The stimulus, along with the Wall Street and auto bailouts implemented a few months earlier under President George W. Bush, are largely credited with sparking the creation of the Tea Party movement. Credit also goes to CNBC anchor Rick Santelli, whose rant on live television five years ago against the various federal programs, including a move to use taxpayer dollars to help those facing home foreclosure to keep their homes, helped energize activists.

“President Obama, are you listening?” Santelli exclaimed.

What next?

While it was successful in the House in 2010, the failure of the GOP to recapture the Senate in 2010, and again in 2012, was partially blamed on GOP candidates with Tea Party support that were deemed too controversial or conservative for the general election electorate.

And the Tea Party movement’s influence in the 2012 Republican presidential nomination was also questioned, as the more conservative candidates such as Bachmann, Newt Gingrich, and Rick Santorum, lost out to Mitt Romney, who did not enjoy widespread support from grassroots activists.
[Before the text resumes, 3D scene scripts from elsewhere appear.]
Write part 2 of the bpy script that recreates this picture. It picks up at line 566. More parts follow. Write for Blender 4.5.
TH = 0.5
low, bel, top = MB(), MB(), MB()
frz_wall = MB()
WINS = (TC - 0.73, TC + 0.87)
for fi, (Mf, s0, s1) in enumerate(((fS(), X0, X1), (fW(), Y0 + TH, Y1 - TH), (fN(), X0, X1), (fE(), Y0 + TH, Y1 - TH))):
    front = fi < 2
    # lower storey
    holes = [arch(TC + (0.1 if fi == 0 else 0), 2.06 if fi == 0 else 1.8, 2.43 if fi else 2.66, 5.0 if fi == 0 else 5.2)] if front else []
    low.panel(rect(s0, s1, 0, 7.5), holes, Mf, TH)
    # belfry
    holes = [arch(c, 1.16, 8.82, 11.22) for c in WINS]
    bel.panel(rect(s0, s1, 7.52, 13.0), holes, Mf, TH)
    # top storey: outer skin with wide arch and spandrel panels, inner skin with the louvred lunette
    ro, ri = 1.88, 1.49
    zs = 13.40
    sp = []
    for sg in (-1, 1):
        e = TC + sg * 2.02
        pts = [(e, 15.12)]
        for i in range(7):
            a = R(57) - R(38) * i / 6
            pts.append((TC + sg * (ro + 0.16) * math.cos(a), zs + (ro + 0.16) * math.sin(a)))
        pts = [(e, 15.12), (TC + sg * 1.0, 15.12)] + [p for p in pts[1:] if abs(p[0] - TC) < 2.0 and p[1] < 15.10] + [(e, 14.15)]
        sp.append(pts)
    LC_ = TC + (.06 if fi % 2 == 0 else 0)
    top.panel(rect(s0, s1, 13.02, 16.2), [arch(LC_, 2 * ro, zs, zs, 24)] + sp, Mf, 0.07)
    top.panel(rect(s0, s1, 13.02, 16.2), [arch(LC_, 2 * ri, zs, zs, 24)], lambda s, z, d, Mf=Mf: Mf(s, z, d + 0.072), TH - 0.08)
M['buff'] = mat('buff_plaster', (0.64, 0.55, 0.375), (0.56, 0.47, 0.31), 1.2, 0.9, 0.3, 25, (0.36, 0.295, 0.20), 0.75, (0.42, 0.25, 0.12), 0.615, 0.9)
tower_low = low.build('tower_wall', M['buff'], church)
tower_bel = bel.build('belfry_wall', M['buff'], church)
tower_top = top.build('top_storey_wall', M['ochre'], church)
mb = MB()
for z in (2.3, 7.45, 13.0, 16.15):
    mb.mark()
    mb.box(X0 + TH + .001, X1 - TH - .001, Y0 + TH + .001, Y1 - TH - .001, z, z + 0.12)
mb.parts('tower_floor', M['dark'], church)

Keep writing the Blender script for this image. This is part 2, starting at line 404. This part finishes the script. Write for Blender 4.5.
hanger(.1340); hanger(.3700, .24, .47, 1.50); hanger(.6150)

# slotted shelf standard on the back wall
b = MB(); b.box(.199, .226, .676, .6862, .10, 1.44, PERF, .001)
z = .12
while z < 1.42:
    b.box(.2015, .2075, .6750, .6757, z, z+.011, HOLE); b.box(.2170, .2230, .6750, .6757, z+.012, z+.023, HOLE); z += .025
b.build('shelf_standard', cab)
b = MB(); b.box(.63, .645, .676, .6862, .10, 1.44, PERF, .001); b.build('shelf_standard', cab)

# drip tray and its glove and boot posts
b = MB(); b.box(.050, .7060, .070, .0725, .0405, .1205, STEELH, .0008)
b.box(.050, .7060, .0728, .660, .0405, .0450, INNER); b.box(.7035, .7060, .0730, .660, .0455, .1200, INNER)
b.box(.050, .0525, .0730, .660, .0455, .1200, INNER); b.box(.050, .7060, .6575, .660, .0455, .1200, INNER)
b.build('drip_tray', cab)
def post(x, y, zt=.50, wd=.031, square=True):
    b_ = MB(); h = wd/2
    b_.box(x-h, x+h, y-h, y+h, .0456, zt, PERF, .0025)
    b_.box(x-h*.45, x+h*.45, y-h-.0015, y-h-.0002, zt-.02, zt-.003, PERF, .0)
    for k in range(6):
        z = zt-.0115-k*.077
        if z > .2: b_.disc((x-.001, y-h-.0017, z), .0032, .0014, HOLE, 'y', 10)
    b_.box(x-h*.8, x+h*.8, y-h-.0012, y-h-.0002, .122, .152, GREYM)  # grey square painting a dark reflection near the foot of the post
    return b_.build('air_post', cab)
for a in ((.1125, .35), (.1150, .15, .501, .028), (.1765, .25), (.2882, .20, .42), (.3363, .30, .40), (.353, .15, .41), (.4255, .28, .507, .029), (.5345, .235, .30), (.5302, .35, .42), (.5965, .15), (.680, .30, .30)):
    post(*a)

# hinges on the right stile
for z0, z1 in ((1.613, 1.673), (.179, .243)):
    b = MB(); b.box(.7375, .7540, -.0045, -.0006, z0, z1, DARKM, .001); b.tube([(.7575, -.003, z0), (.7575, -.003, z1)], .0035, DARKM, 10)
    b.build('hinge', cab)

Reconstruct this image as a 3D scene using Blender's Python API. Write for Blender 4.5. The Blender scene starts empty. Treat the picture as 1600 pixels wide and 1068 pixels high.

But those wishing to write the movement’s obituary would be mistaken. Tea Party-backed lawmakers pushed House Republicans to help shutdown the federal government last fall in a battle over funding the health care law. And this year, six of the 12 GOP senators up for re-election face primary challenges from the right.

“We have a very real, real opportunity to throw the sand in the ears and stop it and take the gavel out of Harry Reid’s hand this November,” Bachmann said. “Let’s not blow it.”

Tea Party activists and supporters make up around two-fifths of the GOP, according to a new CBS News/New York Times poll. The survey also indicates that they want more ideological purity when it comes to Republican candidates. Half of Tea Party supporters questioned in the poll say their party’s candidates are not conservative enough. Only 39% of non-Tea Party Republicans feel the same way.

As for Democrats, two-thirds questioned say their candidates are about right when it comes to ideology.